Animal

Animal jokes

Kilt

Why do you Scotchmen wear kilts?

Because sheep can hear a zipper from a mile away.

Tortoise

The tortoise can't go out to play, Or sell his house or rent it. For when he moves, his house moves too, And nothing can prevent it.

Memes

Ram

Mary had a great big ram, his fleece was white as snow, when on hands and knees our Mary went, his wad was sure to blow.

Month by month her belly grew, increasing in its girth, and when five months had flown by, our Mary did give birth.

And Mary had a little lamb, a little lamb, a little lamb...

Cheetah

Why is the cheetah so bad at hide-n-seek? Because every time she hides, she will always [be] spotted.

Giraffe

A man and a giraffe walk into a bar. The man orders a beer, one for him and one for the giraffe.

After they finish their drinks, the giraffe falls over, and the man gets his stuff and heads for the door.

The bartender says, "Stop! You can't leave that thing lying on the floor!"

The man says, "Mate, that's not a lion, it's a giraffe."

Fish

What's the difference between a fish and a car?

You can tune a car... but you can't TUNA fish! x3

Dog

A man was about to go into the bar with his dog when he realized the sign said, “No pets allowed!” He was about to walk away when another guy walked up with his dog.
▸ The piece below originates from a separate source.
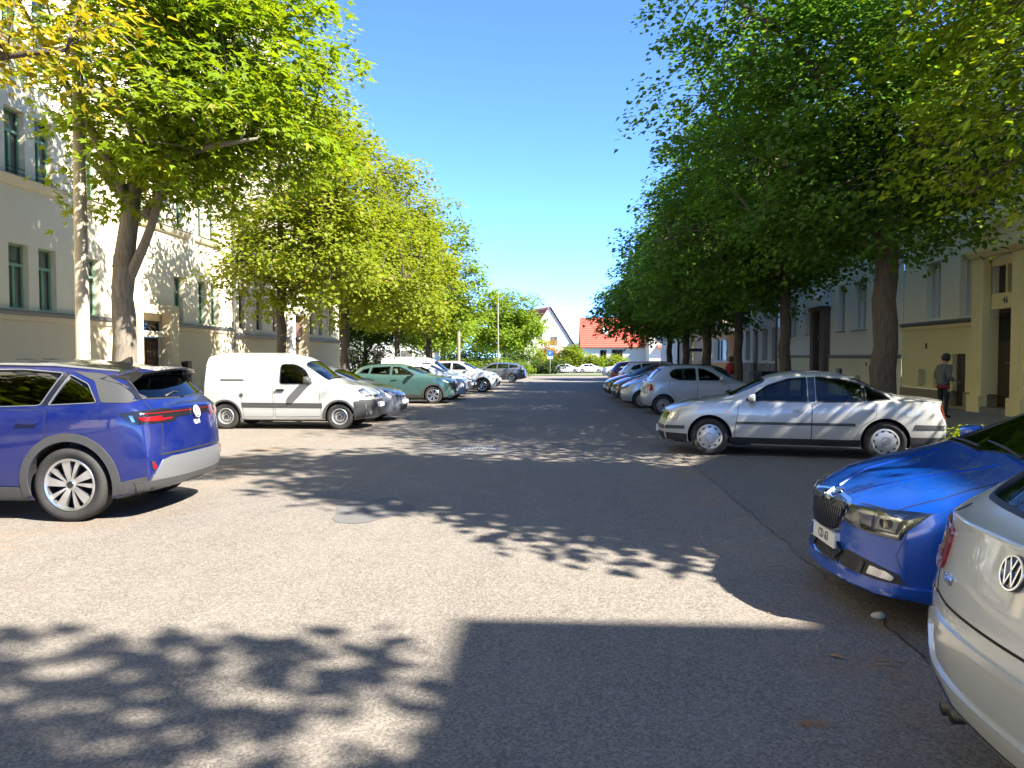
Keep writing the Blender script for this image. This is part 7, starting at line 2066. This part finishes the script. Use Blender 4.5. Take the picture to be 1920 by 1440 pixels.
# orange site barrier
ob = empty('site_barrier', (-11.4, 66.0, gz(66)), R(4), 'orange plastic site barrier below the trees on the sunny side', 'barrier')
ORG = principled('orange_plastic', (.75, .20, .04), .5)
for k in range(3):
    for z in (.95, 1.35): box('barrier_board', k * 1.5 - 2.2, k * 1.5 - .75, -.03, .03, z, z + .26, ORG, ob)
    for dx in (-2.1, -.85): box('barrier_post', k * 1.5 + dx - .04, k * 1.5 + dx + .04, -.06, .06, 0, 1.6, ORG, ob)

# ================================================================== people
SKIN = principled('skin', (.42, .25, .17), .6)
HAIR = principled('dark_hair', (.018, .013, .010), .6)
HAIRB = principled('brown_hair', (.12, .07, .035), .6)
def skin_mesh(name, joints, edges, radii, mat, parent, root_j, sub=2):
    me = bpy.data.meshes.new(name)
    names = list(joints)
    me.from_pydata([joints[k] for k in names], [(names.index(a), names.index(b)) for a, b in edges], [])
    o = bpy.data.objects.new(name, me); col.objects.link(o)
    o.modifiers.new('sk', 'SKIN').use_smooth_shade = True
    if not me.skin_vertices: me.skin_vertices.new()
    for i, k in enumerate(names):
        r = radii[k]; me.skin_vertices[0].data[i].radius = r if isinstance(r, tuple) else (r, r)
        me.skin_vertices[0].data[i].use_root = (k == root_j)
    s = o.modifiers.new('ss', 'SUBSURF'); s.levels = sub; s.render_levels = sub
    bpy.context.view_layer.update()
    r = bpy.data.meshes.new_from_object(o.evaluated_get(bpy.context.evaluated_depsgraph_get()))
    bpy.data.objects.remove(o)
    r.name = name
    r.materials.clear()
    for m in (mat if isinstance(mat, list) else [mat]): r.materials.append(m)
    r.polygons.foreach_set('use_smooth', [True] * len(r.polygons))
    return link(bpy.data.objects.new(name, r), parent)
def person(label, x, y, heading, h, top_mat, leg_mat, shoe_mat, hair_mat, pose, dz=.11, hem=None, pack=None, long_hair=False, cap=None):
    y = true_y(x, y)
    root = empty('person', (x, y, gz(y) + dz), R(heading), label, 'person')
    k = h / 1.70
    J = dict(pelvis=(0, 0, .93), waist=(.0, 0, 1.06), chest=(.02, 0, 1.27), neckb=(.0, 0, 1.43), neck=(.02, 0, 1.49), head=(.05, 0, 1.57), crown=(.05, 0, 1.665),
             hipl=(0, .09, .90), hipr=(0, -.09, .90), kneel=(.03, .10, .49), kneer=(.03, -.10, .49), ankl=(-.02, .10, .09), ankr=(-.02, -.10, .09), toel=(.14, .11, .03), toer=(.14, -.11, .03),
             shl=(0, .155, 1.36), shr=(0, -.155, 1.36), ell=(-.03, .205, 1.10), elr=(-.03, -.205, 1.10), wrl=(.06, .22, .90), wrr=(.06, -.22, .90), hdl=(.09, .215, .82), hdr=(.09, -.215, .82))
    J.update(pose)
    J = {a: tuple(v * k for v in b) for a, b in J.items()}
    rad = dict(pelvis=(.145, .115), waist=(.125, .10), chest=(.145, .11), neckb=(.07, .07), neck=(.05, .05), head=(.085, .10), crown=(.065, .075), hipl=.095, hipr=.095, kneel=.06, kneer=.06, ankl=.042, ankr=.042, toel=(.04, .03), toer=(.04, .03),
               shl=.062, shr=.062, ell=.045, elr=.045, wrl=.03, wrr=.03, hdl=(.038, .018), hdr=(.038, .018))
    rad = {a: (tuple(v * k for v in b) if isinstance(b, tuple) else b * k) for a, b in rad.items()}
    E = [('pelvis', 'waist'), ('waist', 'chest'), ('chest', 'neckb'), ('neckb', 'neck'), ('neck', 'head'), ('head', 'crown'), ('pelvis', 'hipl'), ('pelvis', 'hipr'), ('hipl', 'kneel'), ('hipr', 'kneer'), ('kneel', 'ankl'), ('kneer', 'ankr'), ('ankl', 'toel'), ('ankr', 'toer'),
         ('chest', 'shl'), ('chest', 'shr'), ('shl', 'ell'), ('shr', 'elr'), ('ell', 'wrl'), ('elr', 'wrr'), ('wrl', 'hdl'), ('wrr', 'hdr')]
    b = skin_mesh('body', J, E, rad, [SKIN, leg_mat, shoe_mat], root, 'pelvis')
    hz = 1.0 * k
    for p in b.data.polygons:
        z = p.center.z
        arm = abs(p.center.y) > .16 * k and z > .72 * k
        p.material_index = 2 if z < .085 * k else (1 if z < hz and not arm else 0)
    # fingers
    for s_ in ('l', 'r'):
        w, hd = Vector(J['wr' + s_]), Vector(J['hd' + s_]); d = (hd - w).normalized()
        bm = bmesh.new()
        for q in range(4):
            o_ = hd + Vector((.018 * (q - 1.5) * k, 0, 0)); add_tube(bm, [o_ - d * .01, o_ + d * (.045 - .004 * abs(q - 1.5)) * k, o_ + d * .07 * k + Vector((0, .012 * (-1 if s_ == 'l' else 1), 0)) * k], [.009 * k, .008 * k, .006 * k], 6)
        o_ = w.lerp(hd, .55); add_tube(bm, [o_, o_ + d * .03 * k + Vector((.035 * k, 0, 0)), o_ + d * .06 * k + Vector((.04 * k, 0, 0))], [.010 * k, .009 * k, .007 * k], 6)
        bm_obj('hand', bm, SKIN, root, smooth=True)
    # jacket: the same skeleton, roomier, ending at hips and wrists
    JJ = {a: J[a] for a in ('pelvis', 'waist', 'chest', 'neckb', 'shl', 'shr', 'ell', 'elr', 'wrl', 'wrr')}
    JJ['hem'] = tuple(Vector(J['pelvis']) + Vector((0, 0, -.06 * k)))
    rj = dict(hem=(.185, .155), pelvis=(.182, .15), waist=(.172, .15), chest=(.20, .165), neckb=(.115, .11), shl=.095, shr=.095, ell=.070, elr=.070, wrl=.05, wrr=.05)
    rj = {a: (tuple(v * k for v in q) if isinstance(q, tuple) else q * k) for a, q in rj.items()}
    skin_mesh('jacket', JJ, [('hem', 'pelvis'), ('pelvis', 'waist'), ('waist', 'chest'), ('chest', 'neckb'), ('chest', 'shl'), ('chest', 'shr'), ('shl', 'ell'), ('shr', 'elr'), ('ell', 'wrl'), ('elr', 'wrr')], rj, top_mat, root, 'waist')
    if hem:
        bm = bmesh.new(); c_ = Vector(JJ['hem'])
        add_tube(bm, [c_ + Vector((0, 0, .02)), c_ - Vector((0, 0, .075 * k))], [.172 * k, .178 * k], 20)
        for v in bm.verts: v.co.x = c_.x + (v.co.x - c_.x) * .80
        bm_obj('shirt_hem', bm, hem, root, smooth=True)
    # hair and face
    hc = Vector(J['head']).lerp(Vector(J['crown']), .55)
    fw = Vector((1, 0, 0))
    bm = bmesh.new(); bmesh.ops.create_icosphere(bm, subdivisions=3, radius=.118 * k)
    for v in bm.verts:
        n = v.co.normalized()
        v.co *= 1 + .10 * math.sin(n.x * 9) * math.sin(n.y * 8 + 1) * math.cos(n.z * 7)
        if n.x > .35 and n.z < .45: v.co *= .72
        if long_hair and n.z < 0 and n.x < .2: v.co.z *= 1.9
        v.co += hc - Vector((.018 * k, 0, -.012 * k))
    bm_obj('hair', bm, hair_mat, root, smooth=True)
    bm = bmesh.new()
    f = Vector(J['head']) + Vector((.088 * k, 0, .045 * k))
    add_tube(bm, [f + Vector((0, 0, .02 * k)), f + Vector((.022 * k, 0, -.01 * k)), f + Vector((0, 0, -.018 * k))], [.008 * k, .012 * k, .008 * k], 6)
    for s_ in (1, -1): bmesh.ops.create_icosphere(bm, subdivisions=1, radius=.016 * k, matrix=Matrix.Translation(Vector(J['head']) + Vector((0, s_ * .088 * k, .04 * k))))
    fc = bm_obj('face', bm, SKIN, root, smooth=True)
    bm = bmesh.new()
    for s_ in (1, -1): bmesh.ops.create_icosphere(bm, subdivisions=1, radius=.010 * k, matrix=Matrix.Translation(f + Vector((-.004 * k, s_ * .032 * k, .022 * k))))
    bmesh.ops.create_icosphere(bm, subdivisions=1, radius=.012 * k, matrix=Matrix.Translation(f + Vector((-.006, 0, -.045 * k))) @ Matrix.Diagonal((.6, 1.8, .5, 1)))
    bm_obj('eyes_and_mouth', bm, HAIR, fc)
    if pack:
        bm = bmesh.new(); c_ = Vector(J['chest']); add_box(bm, c_.x - .30 * k, c_.x - .10 * k, -.16 * k, .16 * k, c_.z - .26 * k, c_.z + .16 * k)
        bm_obj('backpack', bm, pack, root, smooth=True, bevel=.06)
        bm = bmesh.new()
        for s_ in (1, -1): add_tube(bm, [c_ + Vector((-.12, s_ * .10, .15)) * k, c_ + Vector((.06, s_ * .11, .14)) * k, c_ + Vector((.15, s_ * .10, -.02)) * k, c_ + Vector((-.08, s_ * .13, -.18)) * k], .018 * k, 6)
        bm_obj('backpack_strap', bm, pack, root)
    return root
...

The 2nd man put on dark shades and said, “Just pretend you're blind!” He walked in with his dog, got a drink, then left.

The 1st man did the same thing, but when he walked in, the bartender said, “You know your ‘guide dog’ is a chihuahua, right?”

The man said, “They gave me a damn Chihuahua?!”

Cheetah

What did the cheetah tell the other cheetah when they had a test?

"Cheetah, cheetah!"

Chicken

Why did the chicken cross the road? Who gives a shit? I wanna know how it got the car started!